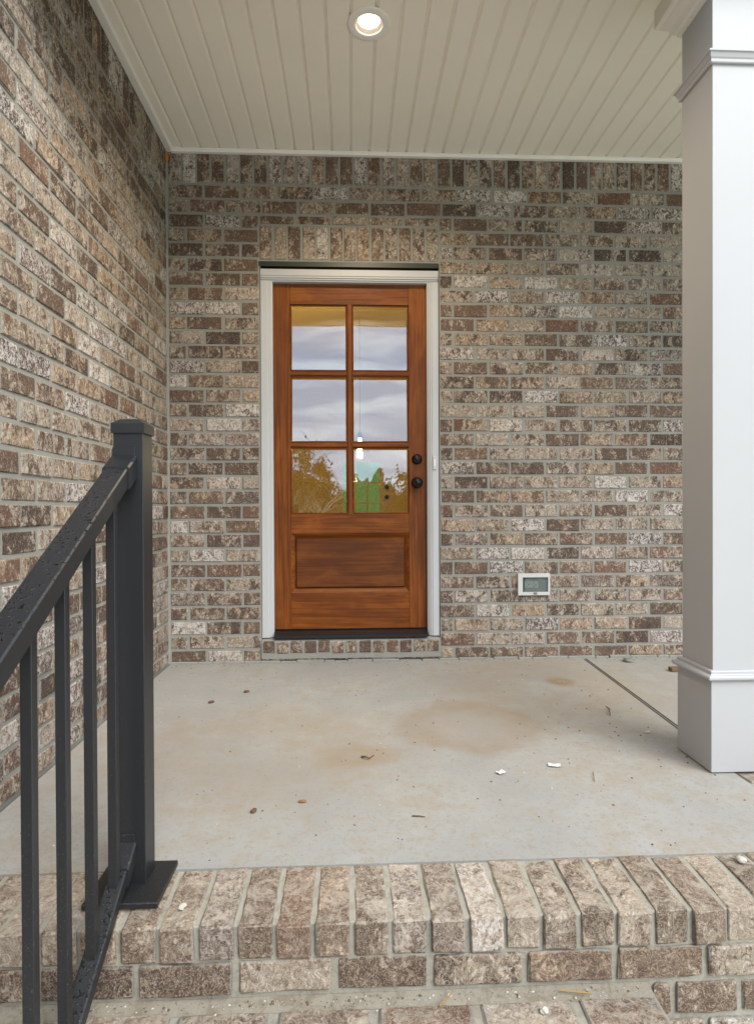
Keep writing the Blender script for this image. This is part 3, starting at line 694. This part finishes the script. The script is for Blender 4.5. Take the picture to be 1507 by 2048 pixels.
def lump(name, mat, x, y, z, sx, sy, sz, rot, label, cat, seed, group=None):
    r = random.Random(seed); bm = bmesh.new(); bmesh.ops.create_icosphere(bm, subdivisions=2, radius=1.0)
    for v in bm.verts: v.co = Vector((v.co.x*sx, v.co.y*sy, v.co.z*sz))*(1+r.uniform(-.22, .22))
    o = obj(name, from_bm(bm), mat); o.location = (x, y, z+sz*.8); o.rotation_euler = (0, 0, rot); return tag(o, label, cat, group)
lump('bark_chip', M_CHIP, -.279, 1.742, 0, .0075, .013, .005, -.5, 'dark brown bark chip on the slab nearest the railing', 'bark chip', 1, 'bark chips on the slab')
lump('bark_chip', paint_mat('bark_chip_pale', (0.20, 0.105, 0.045), 0.9), -.145, 1.791, 0, .013, .006, .004, .1, 'orange-brown flat bark chip beside the dark one', 'bark chip', 2, 'bark chips on the slab')
lump('bark_chip', M_CHIP, -.491, 2.878, 0, .013, .009, .006, .3, 'small brown bark chip near the left end of the back wall', 'bark chip', 3, 'bark chips on the slab')
lump('bark_chip', M_CHIP, -.623, 2.732, 0, .014, .009, .006, .6, 'leftmost brown bark chip close to the side wall', 'bark chip', 4, 'bark chips on the slab')
lump('concrete_shard', M_OUTGREY, 1.553, 3.331, 0, .030, .026, .010, -.5, 'grey mortar shard on the slab right of the joint', 'rubble', 5)
lump('pebble', M_STONE, .945, 1.43, .004, .011, .012, .006, .2, 'round cream pebble on the edging bricks in front', 'pebble', 6)
lump('pebble', M_STONE, -.37, 1.335, -.003, .008, .013, .004, -.2, 'oblong white pebble on the edging bricks beside the railing', 'pebble', 8)
lump('pebble', M_STONE, 1.134, 2.273, 0, .012, .008, .004, .2, 'flat white pebble on the slab beside the column base', 'pebble', 9)
lump('pebble', M_STONE, .390, 1.215, -.163, .010, .008, .006, .2, 'cream pebble on the lower step', 'pebble', 10)
bm = bmesh.new(); add_box(bm, -.07, .07, -.022, .022, 0, .020, bev=.003); o = obj('wood_offcut', from_bm(bm), M_TWIG); o.location = (1.75, 3.12, 0); o.rotation_euler = (0, 0, -.08)
tag(o, 'brown wood offcut lying behind the column', 'wood')
def twig(name, pts, r, mat, label, cat='twig'):
    bm = bmesh.new(); prev = None
    for i, p in enumerate(pts):
        rr_ = r*(1-.5*i/len(pts)); ring = [bm.verts.new((p[0]+rr_*math.cos(a)*.7, p[1]+rr_*math.cos(a)*.7, p[2]+rr_+rr_*math.sin(a))) for a in (0, 1.57, 3.14, 4.71)]
        if prev: [bm.faces.new((prev[k], prev[(k+1) % 4], ring[(k+1) % 4], ring[k])) for k in range(4)]
        else: bm.faces.new(ring)
        prev = ring
    bm.faces.new(prev[::-1]); bmesh.ops.recalc_face_normals(bm, faces=bm.faces); return tag(obj(name, from_bm(bm), mat), label, cat)
twig('twig', [(.035, 2.10, .001), (.05, 2.088, .006), (.062, 2.082, .003), (.078, 2.094, .009)], .0035, M_CHIP, 'dark crooked twig in the middle of the slab')
twig('twig', [(.17, 1.692, .0), (.19, 1.687, .002), (.205, 1.686, 0)], .0022, M_CHIP, 'short straight dark twig near the front of the slab')
twig('twig', [(.765, 1.875, 0), (.776, 1.907, .003), (.79, 1.945, 0)], .0022, M_STRAW, 'pale straight twig below the paper scraps')
twig('twig', [(1.075, 2.47, 0), (1.085, 2.505, .008), (1.10, 2.53, .002), (1.095, 2.56, .006)], .0045, M_TWIG, 'curled brown twig left of the expansion joint')
twig('straw', [(.18, 1.235, -.160), (.21, 1.262, -.155)], .0028, M_STRAW, 'yellow straw on the lower step at the centre', 'straw')
twig('straw', [(.44, 1.262, -.160), (.50, 1.249, -.158)], .0028, M_STRAW, 'yellow straw on the lower step further right', 'straw')
tag(obj('foam_blob', lathe([(0, -.026), (.008, -.018), (.012, -.004), (.011, .010), (.006, .020), (0, .024)], (XW+.010, D-.028, 2.802), 'z', 12), M_FOAM), 'orange expanding foam blob in the corner under the ceiling', 'foam')
# loose grit, uncountable
def grit(name, n, fn, mat, s0, s1, label, seed):
    r = random.Random(seed); vs = []; fs = []
    for i in range(n):
        x, y, z = fn(r); s = s0*(s1/s0)**(r.random()**2.2); b = len(vs); a = r.uniform(0, 6.3)
        for k in range(4): vs.append((x+s*math.cos(a+k*1.57)*r.uniform(.6, 1.3), y+s*math.sin(a+k*1.57)*r.uniform(.6, 1.3), z))
        vs.append((x, y, z+s*r.uniform(.5, .9))); fs += [(b+k, b+(k+1) % 4, b+4) for k in range(4)]
    o = obj(name, mesh(vs, fs), mat); o['kind'] = 'stuff'; o['label'] = label; o['category'] = 'grit'
def on_slab(r):
    while True:
        x, y = r.uniform(-.98, 1.24), YE+.02+(D-YE-.06)*r.random()
        if r.random() < .35+.65*max(0, min(1, (x+.5)/1.2)): return x, y, .0003
grit('dark_grit', 560, on_slab, M_GRITD, .0010, .0055, 'dark soil crumbs scattered over the slab', 3)
grit('pale_grit', 110, on_slab, M_STONE, .001, .005, 'pale mortar crumbs scattered over the slab', 4)
grit('wall_grit', 420, lambda r: (r.uniform(-1.0, 1.9), D-.02-abs(r.gauss(0, .03)), .0003), M_GRITD, .0010, .0045, 'dust and crumbs gathered along the foot of the back wall', 8)
grit('step_grit', 190, lambda r: (r.uniform(-.95, .62), 1.276-abs(r.gauss(0, .016)), -.1645), M_STONE, .0008, .0045, 'mortar crumbs collected at the back of the lower step', 5)
grit('step_soil', 260, lambda r: (r.uniform(-.95, .62), 1.276-abs(r.gauss(0, .013)), -.1645), M_GRITD, .0008, .0045, 'soil crumbs collected at the back of the lower step', 6)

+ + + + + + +

[What you are asked to do] Reproduce the material in full, word for word, and omit the pictures.

[Written response]
Keep writing the Blender script for this image. This is part 3, starting at line 694. This part finishes the script. The script is for Blender 4.5. Take the picture to be 1507 by 2048 pixels.
def lump(name, mat, x, y, z, sx, sy, sz, rot, label, cat, seed, group=None):
    r = random.Random(seed); bm = bmesh.new(); bmesh.ops.create_icosphere(bm, subdivisions=2, radius=1.0)
    for v in bm.verts: v.co = Vector((v.co.x*sx, v.co.y*sy, v.co.z*sz))*(1+r.uniform(-.22, .22))
    o = obj(name, from_bm(bm), mat); o.location = (x, y, z+sz*.8); o.rotation_euler = (0, 0, rot); return tag(o, label, cat, group)
lump('bark_chip', M_CHIP, -.279, 1.742, 0, .0075, .013, .005, -.5, 'dark brown bark chip on the slab nearest the railing', 'bark chip', 1, 'bark chips on the slab')
lump('bark_chip', paint_mat('bark_chip_pale', (0.20, 0.105, 0.045), 0.9), -.145, 1.791, 0, .013, .006, .004, .1, 'orange-brown flat bark chip beside the dark one', 'bark chip', 2, 'bark chips on the slab')
lump('bark_chip', M_CHIP, -.491, 2.878, 0, .013, .009, .006, .3, 'small brown bark chip near the left end of the back wall', 'bark chip', 3, 'bark chips on the slab')
lump('bark_chip', M_CHIP, -.623, 2.732, 0, .014, .009, .006, .6, 'leftmost brown bark chip close to the side wall', 'bark chip', 4, 'bark chips on the slab')
lump('concrete_shard', M_OUTGREY, 1.553, 3.331, 0, .030, .026, .010, -.5, 'grey mortar shard on the slab right of the joint', 'rubble', 5)
lump('pebble', M_STONE, .945, 1.43, .004, .011, .012, .006, .2, 'round cream pebble on the edging bricks in front', 'pebble', 6)
lump('pebble', M_STONE, -.37, 1.335, -.003, .008, .013, .004, -.2, 'oblong white pebble on the edging bricks beside the railing', 'pebble', 8)
lump('pebble', M_STONE, 1.134, 2.273, 0, .012, .008, .004, .2, 'flat white pebble on the slab beside the column base', 'pebble', 9)
lump('pebble', M_STONE, .390, 1.215, -.163, .010, .008, .006, .2, 'cream pebble on the lower step', 'pebble', 10)
bm = bmesh.new(); add_box(bm, -.07, .07, -.022, .022, 0, .020, bev=.003); o = obj('wood_offcut', from_bm(bm), M_TWIG); o.location = (1.75, 3.12, 0); o.rotation_euler = (0, 0, -.08)
tag(o, 'brown wood offcut lying behind the column', 'wood')
def twig(name, pts, r, mat, label, cat='twig'):
    bm = bmesh.new(); prev = None
    for i, p in enumerate(pts):
        rr_ = r*(1-.5*i/len(pts)); ring = [bm.verts.new((p[0]+rr_*math.cos(a)*.7, p[1]+rr_*math.cos(a)*.7, p[2]+rr_+rr_*math.sin(a))) for a in (0, 1.57, 3.14, 4.71)]
        if prev: [bm.faces.new((prev[k], prev[(k+1) % 4], ring[(k+1) % 4], ring[k])) for k in range(4)]
        else: bm.faces.new(ring)
        prev = ring
    bm.faces.new(prev[::-1]); bmesh.ops.recalc_face_normals(bm, faces=bm.faces); return tag(obj(name, from_bm(bm), mat), label, cat)
twig('twig', [(.035, 2.10, .001), (.05, 2.088, .006), (.062, 2.082, .003), (.078, 2.094, .009)], .0035, M_CHIP, 'dark crooked twig in the middle of the slab')
twig('twig', [(.17, 1.692, .0), (.19, 1.687, .002), (.205, 1.686, 0)], .0022, M_CHIP, 'short straight dark twig near the front of the slab')
twig('twig', [(.765, 1.875, 0), (.776, 1.907, .003), (.79, 1.945, 0)], .0022, M_STRAW, 'pale straight twig below the paper scraps')
twig('twig', [(1.075, 2.47, 0), (1.085, 2.505, .008), (1.10, 2.53, .002), (1.095, 2.56, .006)], .0045, M_TWIG, 'curled brown twig left of the expansion joint')
twig('straw', [(.18, 1.235, -.160), (.21, 1.262, -.155)], .0028, M_STRAW, 'yellow straw on the lower step at the centre', 'straw')
twig('straw', [(.44, 1.262, -.160), (.50, 1.249, -.158)], .0028, M_STRAW, 'yellow straw on the lower step further right', 'straw')
tag(obj('foam_blob', lathe([(0, -.026), (.008, -.018), (.012, -.004), (.011, .010), (.006, .020), (0, .024)], (XW+.010, D-.028, 2.802), 'z', 12), M_FOAM), 'orange expanding foam blob in the corner under the ceiling', 'foam')
# loose grit, uncountable
def grit(name, n, fn, mat, s0, s1, label, seed):
    r = random.Random(seed); vs = []; fs = []
    for i in range(n):
        x, y, z = fn(r); s = s0*(s1/s0)**(r.random()**2.2); b = len(vs); a = r.uniform(0, 6.3)
        for k in range(4): vs.append((x+s*math.cos(a+k*1.57)*r.uniform(.6, 1.3), y+s*math.sin(a+k*1.57)*r.uniform(.6, 1.3), z))
        vs.append((x, y, z+s*r.uniform(.5, .9))); fs += [(b+k, b+(k+1) % 4, b+4) for k in range(4)]
    o = obj(name, mesh(vs, fs), mat); o['kind'] = 'stuff'; o['label'] = label; o['category'] = 'grit'
def on_slab(r):
    while True:
        x, y = r.uniform(-.98, 1.24), YE+.02+(D-YE-.06)*r.random()
        if r.random() < .35+.65*max(0, min(1, (x+.5)/1.2)): return x, y, .0003
grit('dark_grit', 560, on_slab, M_GRITD, .0010, .0055, 'dark soil crumbs scattered over the slab', 3)
grit('pale_grit', 110, on_slab, M_STONE, .001, .005, 'pale mortar crumbs scattered over the slab', 4)
grit('wall_grit', 420, lambda r: (r.uniform(-1.0, 1.9), D-.02-abs(r.gauss(0, .03)), .0003), M_GRITD, .0010, .0045, 'dust and crumbs gathered along the foot of the back wall', 8)
grit('step_grit', 190, lambda r: (r.uniform(-.95, .62), 1.276-abs(r.gauss(0, .016)), -.1645), M_STONE, .0008, .0045, 'mortar crumbs collected at the back of the lower step', 5)
grit('step_soil', 260, lambda r: (r.uniform(-.95, .62), 1.276-abs(r.gauss(0, .013)), -.1645), M_GRITD, .0008, .0045, 'soil crumbs collected at the back of the lower step', 6)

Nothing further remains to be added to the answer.